→ Task directions: Exclude images, then output the remaining data verbatim.

→ Dataset section:

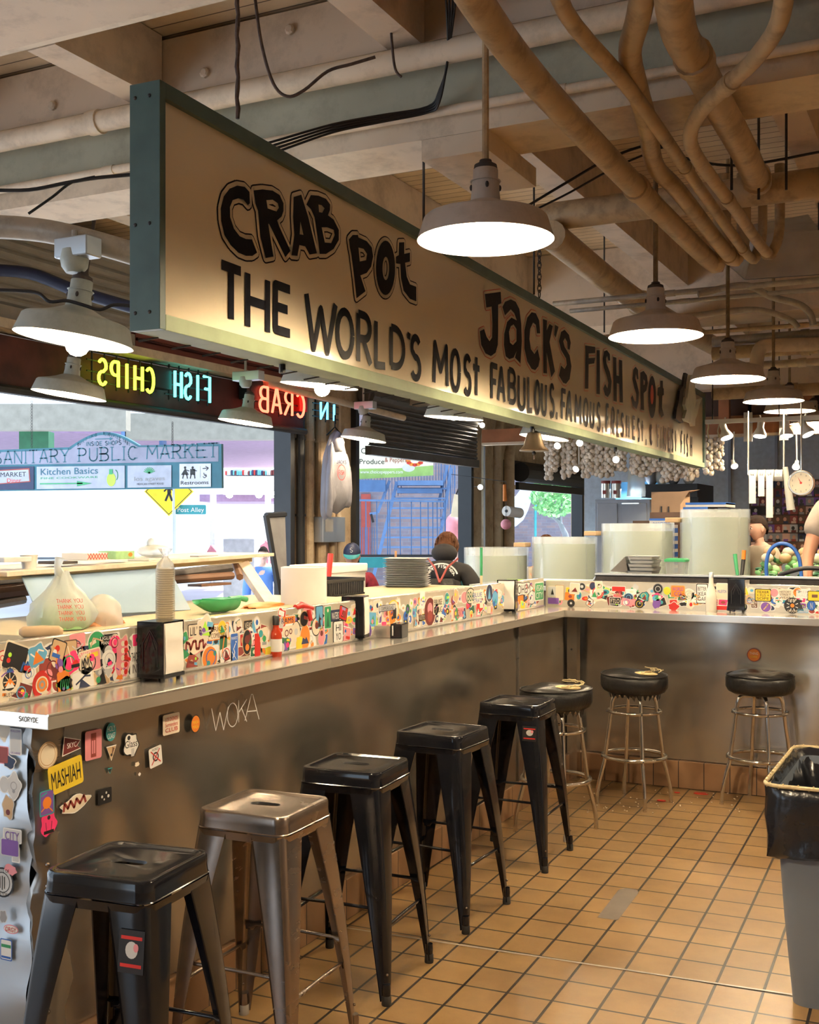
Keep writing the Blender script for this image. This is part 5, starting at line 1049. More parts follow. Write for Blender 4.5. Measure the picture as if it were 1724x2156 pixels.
def round_stool(name, seatm, tilt=0, tear=0, cap=False):
    root = bpy.data.objects.new(name, None); COL.objects.link(root); ZS = .76; rs_ = .188
    g = G(); n = 40; prof = [(.02, ZS - .118), (.15, ZS - .118), (rs_ - .012, ZS - .105), (rs_ + .002, ZS - .08), (rs_ + .002, ZS - .03), (rs_ - .008, ZS - .010), (rs_ - .03, ZS - .001), (.10, ZS + .004), (.0, ZS + .005)]
    g.lathe(prof, seatm, n=n)
    g.v = [(x * (1 + .02 * math.sin(4 * math.atan2(y, x))), y, z + (.006 * math.sin(3 * math.atan2(y, x) + tilt * 9) if z > ZS - .02 else 0) + tilt * x) for x, y, z in g.v]
    g.tube([(rs_ * 1.005 * math.cos(a), rs_ * 1.005 * math.sin(a), ZS - .012 + tilt * rs_ * math.cos(a)) for a in [2 * math.pi * i / n for i in range(n)]], .0045, seatm, 6, closed=True)
    st = g.obj('seat', root, smooth=50)
    if tear:
        random.seed(int(tear * 10)); g = G()
        for q_ in range(7):
            a0 = random.uniform(-1.2, 1.0); r0 = rs_ * random.uniform(.55, .92); pts = []
            for i in range(8):
                pts.append((r0 * math.cos(a0 + i * .12), r0 * math.sin(a0 + i * .12) - .02 * random.random(), ZS + .010 + .008 * random.random() + tilt * r0 * math.cos(a0)))
            g.tube(pts, .0028, 'garlic_stem', 5)
        g.sphere((.085, -.02, ZS + .001 + tilt * .085), (.075, .05, .010), 'foam', 14); g.obj('torn_stuffing', st)
        g = G()
        for i in range(14):
            a = -2.4 + i * .22; r0 = .155; w_ = .02; z = ZS - .112 + tilt * r0 * math.cos(a)
            g.add([(r0 * math.cos(a - .09), r0 * math.sin(a - .09), z), (r0 * math.cos(a + .09), r0 * math.sin(a + .09), z), ((r0 - .01) * math.cos(a + .04), (r0 - .01) * math.sin(a + .04), z - random.uniform(.015, .05)), ((r0 - .01) * math.cos(a - .04), (r0 - .01) * math.sin(a - .04), z - random.uniform(.01, .04))], [(0, 1, 2, 3)], seatm)
        g.obj('torn_vinyl', st)
    g = G(); g.lathe([(.02, ZS - .15), (.035, ZS - .13), (.1, ZS - .122), (.1, ZS - .118)], 'dark_iron', n=20); g.obj('swivel_plate', root)
    for k in range(4):
        a = math.pi / 4 + k * math.pi / 2; c_, s_ = math.cos(a), math.sin(a); g = G()
        P_ = [(.03, ZS - .132), (.085, ZS - .132), (.114, ZS - .14), (.128, ZS - .165), (.134, ZS - .21), (.160, .36), (.172, .265), (.176, .24), (.198, .16), (.214, .09), (.218, .05), (.219, .0)]
        sm = []
        for i in range(len(P_) - 1):
            for q_ in range(4): t = q_ / 4; p0, p1, p2, p3 = P_[max(0, i - 1)], P_[i], P_[i + 1], P_[min(len(P_) - 1, i + 2)]; sm.append(tuple(.5 * ((2 * p1[j]) + (p2[j] - p0[j]) * t + (2 * p0[j] - 5 * p1[j] + 4 * p2[j] - p3[j]) * t * t + (3 * p1[j] - p0[j] - 3 * p2[j] + p3[j]) * t ** 3) for j in (0, 1)))
        sm.append(P_[-1]); g.tube([(r_ * c_, r_ * s_, z) for r_, z in sm], .0118, 'chrome', 12); lg = g.obj('leg', root, smooth=60)
        if cap and k == 3:
            g = G(); g.lathe([(.016, 0), (.0165, .028), (.0125, .034)], 'light_grey', (.219 * c_, .219 * s_, 0), 14); g.obj('foot_cap', lg, smooth=40)['label'] = 'light grey rubber foot cap'
    for r_, z, nm in ((.139, .535, 'brace_ring'), (.168, .275, 'foot_ring')):
        rad = r_ + .012; g = G(); g.tube([(rad * math.cos(t), rad * math.sin(t), z) for t in [2 * math.pi * i / 48 for i in range(48)]], (.009 if nm == 'brace_ring' else .0115), 'chrome', 10, closed=True)
        for k in range(4): a = math.pi / 4 + k * math.pi / 2; g.sphere(((rad + .01) * math.cos(a), (rad + .01) * math.sin(a), z), .0055, 'dark_iron', 8)
        g.obj(nm, root, smooth=60)
    return root
def place_round(o, seatpx, rot, label):
    c = AZ(*seatpx, .77); o.location = (c.x, c.y, 0); o.rotation_euler = (0, 0, rot); tag(o, label, 'stool')
place_round(round_stool('swivel_stool', 'black_vinyl', .03, 1.1, True), (1170, 1441), -.2, 'round chrome swivel stool with badly torn puffed black seat, leftmost of the three')
place_round(round_stool('swivel_stool', 'black_vinyl', -.02, 2.3), (1335, 1411), -.25, 'round chrome swivel stool with ragged vinyl hanging under the seat, middle of the three')
place_round(round_stool('swivel_stool', 'black_vinyl', 0, 0), (1600, 1413), -.35, 'round chrome swivel stool with a smoother red-marked seat, rightmost, by the bin')
g = G(); p = AZ(1660, 1409, .775); 
# crumbs and red scraps on the floor
for k, (x, y, w_) in enumerate(((1475, 1671, .05), (1392, 1686, .03), (1425, 1669, .02))):
    p = AZ(x, y, 0); g = G(); g.poly([[(p.x + a, p.y + b_) for a, b_ in shape('blob', w_ * 1.6, w_)]], (Vector((0, 0, 0)), Vector((1, 0, 0)), Vector((0, 1, 0)), Vector((0, 0, 1))), 'red', 0, .004)
    tag(g.obj('food_scrap'), ['larger flattened red scrap on the tiles below the back counter', 'small red scrap on the tiles between two round stools', 'tiny red scrap left of the larger red one'][k], 'scrap')
random.seed(5); g = G()
for i in range(70):
    p = AZ(random.uniform(1220, 1560), random.uniform(1650, 1712), 0); g.sphere((p.x, p.y, .003), (.005 * random.random() + .002, .004, .003), 'sticker_cream', 6)
tag(g.obj('crumbs'), 'scattered pale crumbs on the tiles along the back counter', 'crumbs', kind='stuff')
for (cx, cy, w_, h_, m_, a_) in ((1330, 1892, .06, .17, 'dirt_mark', -.5),):
    mat('dirt_mark', (.13, .105, .085), .6, 0, .1, 10)
    for (x0, y0) in ((1310, 1892), (1290, 1915)):
        pass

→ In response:
Keep writing the Blender script for this image. This is part 5, starting at line 1049. More parts follow. Write for Blender 4.5. Measure the picture as if it were 1724x2156 pixels.
def round_stool(name, seatm, tilt=0, tear=0, cap=False):
    root = bpy.data.objects.new(name, None); COL.objects.link(root); ZS = .76; rs_ = .188
    g = G(); n = 40; prof = [(.02, ZS - .118), (.15, ZS - .118), (rs_ - .012, ZS - .105), (rs_ + .002, ZS - .08), (rs_ + .002, ZS - .03), (rs_ - .008, ZS - .010), (rs_ - .03, ZS - .001), (.10, ZS + .004), (.0, ZS + .005)]
    g.lathe(prof, seatm, n=n)
    g.v = [(x * (1 + .02 * math.sin(4 * math.atan2(y, x))), y, z + (.006 * math.sin(3 * math.atan2(y, x) + tilt * 9) if z > ZS - .02 else 0) + tilt * x) for x, y, z in g.v]
    g.tube([(rs_ * 1.005 * math.cos(a), rs_ * 1.005 * math.sin(a), ZS - .012 + tilt * rs_ * math.cos(a)) for a in [2 * math.pi * i / n for i in range(n)]], .0045, seatm, 6, closed=True)
    st = g.obj('seat', root, smooth=50)
    if tear:
        random.seed(int(tear * 10)); g = G()
        for q_ in range(7):
            a0 = random.uniform(-1.2, 1.0); r0 = rs_ * random.uniform(.55, .92); pts = []
            for i in range(8):
                pts.append((r0 * math.cos(a0 + i * .12), r0 * math.sin(a0 + i * .12) - .02 * random.random(), ZS + .010 + .008 * random.random() + tilt * r0 * math.cos(a0)))
            g.tube(pts, .0028, 'garlic_stem', 5)
        g.sphere((.085, -.02, ZS + .001 + tilt * .085), (.075, .05, .010), 'foam', 14); g.obj('torn_stuffing', st)
        g = G()
        for i in range(14):
            a = -2.4 + i * .22; r0 = .155; w_ = .02; z = ZS - .112 + tilt * r0 * math.cos(a)
            g.add([(r0 * math.cos(a - .09), r0 * math.sin(a - .09), z), (r0 * math.cos(a + .09), r0 * math.sin(a + .09), z), ((r0 - .01) * math.cos(a + .04), (r0 - .01) * math.sin(a + .04), z - random.uniform(.015, .05)), ((r0 - .01) * math.cos(a - .04), (r0 - .01) * math.sin(a - .04), z - random.uniform(.01, .04))], [(0, 1, 2, 3)], seatm)
        g.obj('torn_vinyl', st)
    g = G(); g.lathe([(.02, ZS - .15), (.035, ZS - .13), (.1, ZS - .122), (.1, ZS - .118)], 'dark_iron', n=20); g.obj('swivel_plate', root)
    for k in range(4):
        a = math.pi / 4 + k * math.pi / 2; c_, s_ = math.cos(a), math.sin(a); g = G()
        P_ = [(.03, ZS - .132), (.085, ZS - .132), (.114, ZS - .14), (.128, ZS - .165), (.134, ZS - .21), (.160, .36), (.172, .265), (.176, .24), (.198, .16), (.214, .09), (.218, .05), (.219, .0)]
        sm = []
        for i in range(len(P_) - 1):
            for q_ in range(4): t = q_ / 4; p0, p1, p2, p3 = P_[max(0, i - 1)], P_[i], P_[i + 1], P_[min(len(P_) - 1, i + 2)]; sm.append(tuple(.5 * ((2 * p1[j]) + (p2[j] - p0[j]) * t + (2 * p0[j] - 5 * p1[j] + 4 * p2[j] - p3[j]) * t * t + (3 * p1[j] - p0[j] - 3 * p2[j] + p3[j]) * t ** 3) for j in (0, 1)))
        sm.append(P_[-1]); g.tube([(r_ * c_, r_ * s_, z) for r_, z in sm], .0118, 'chrome', 12); lg = g.obj('leg', root, smooth=60)
        if cap and k == 3:
            g = G(); g.lathe([(.016, 0), (.0165, .028), (.0125, .034)], 'light_grey', (.219 * c_, .219 * s_, 0), 14); g.obj('foot_cap', lg, smooth=40)['label'] = 'light grey rubber foot cap'
    for r_, z, nm in ((.139, .535, 'brace_ring'), (.168, .275, 'foot_ring')):
        rad = r_ + .012; g = G(); g.tube([(rad * math.cos(t), rad * math.sin(t), z) for t in [2 * math.pi * i / 48 for i in range(48)]], (.009 if nm == 'brace_ring' else .0115), 'chrome', 10, closed=True)
        for k in range(4): a = math.pi / 4 + k * math.pi / 2; g.sphere(((rad + .01) * math.cos(a), (rad + .01) * math.sin(a), z), .0055, 'dark_iron', 8)
        g.obj(nm, root, smooth=60)
    return root
def place_round(o, seatpx, rot, label):
    c = AZ(*seatpx, .77); o.location = (c.x, c.y, 0); o.rotation_euler = (0, 0, rot); tag(o, label, 'stool')
place_round(round_stool('swivel_stool', 'black_vinyl', .03, 1.1, True), (1170, 1441), -.2, 'round chrome swivel stool with badly torn puffed black seat, leftmost of the three')
place_round(round_stool('swivel_stool', 'black_vinyl', -.02, 2.3), (1335, 1411), -.25, 'round chrome swivel stool with ragged vinyl hanging under the seat, middle of the three')
place_round(round_stool('swivel_stool', 'black_vinyl', 0, 0), (1600, 1413), -.35, 'round chrome swivel stool with a smoother red-marked seat, rightmost, by the bin')
g = G(); p = AZ(1660, 1409, .775); 
# crumbs and red scraps on the floor
for k, (x, y, w_) in enumerate(((1475, 1671, .05), (1392, 1686, .03), (1425, 1669, .02))):
    p = AZ(x, y, 0); g = G(); g.poly([[(p.x + a, p.y + b_) for a, b_ in shape('blob', w_ * 1.6, w_)]], (Vector((0, 0, 0)), Vector((1, 0, 0)), Vector((0, 1, 0)), Vector((0, 0, 1))), 'red', 0, .004)
    tag(g.obj('food_scrap'), ['larger flattened red scrap on the tiles below the back counter', 'small red scrap on the tiles between two round stools', 'tiny red scrap left of the larger red one'][k], 'scrap')
random.seed(5); g = G()
for i in range(70):
    p = AZ(random.uniform(1220, 1560), random.uniform(1650, 1712), 0); g.sphere((p.x, p.y, .003), (.005 * random.random() + .002, .004, .003), 'sticker_cream', 6)
tag(g.obj('crumbs'), 'scattered pale crumbs on the tiles along the back counter', 'crumbs', kind='stuff')
for (cx, cy, w_, h_, m_, a_) in ((1330, 1892, .06, .17, 'dirt_mark', -.5),):
    mat('dirt_mark', (.13, .105, .085), .6, 0, .1, 10)
    for (x0, y0) in ((1310, 1892), (1290, 1915)):
        pass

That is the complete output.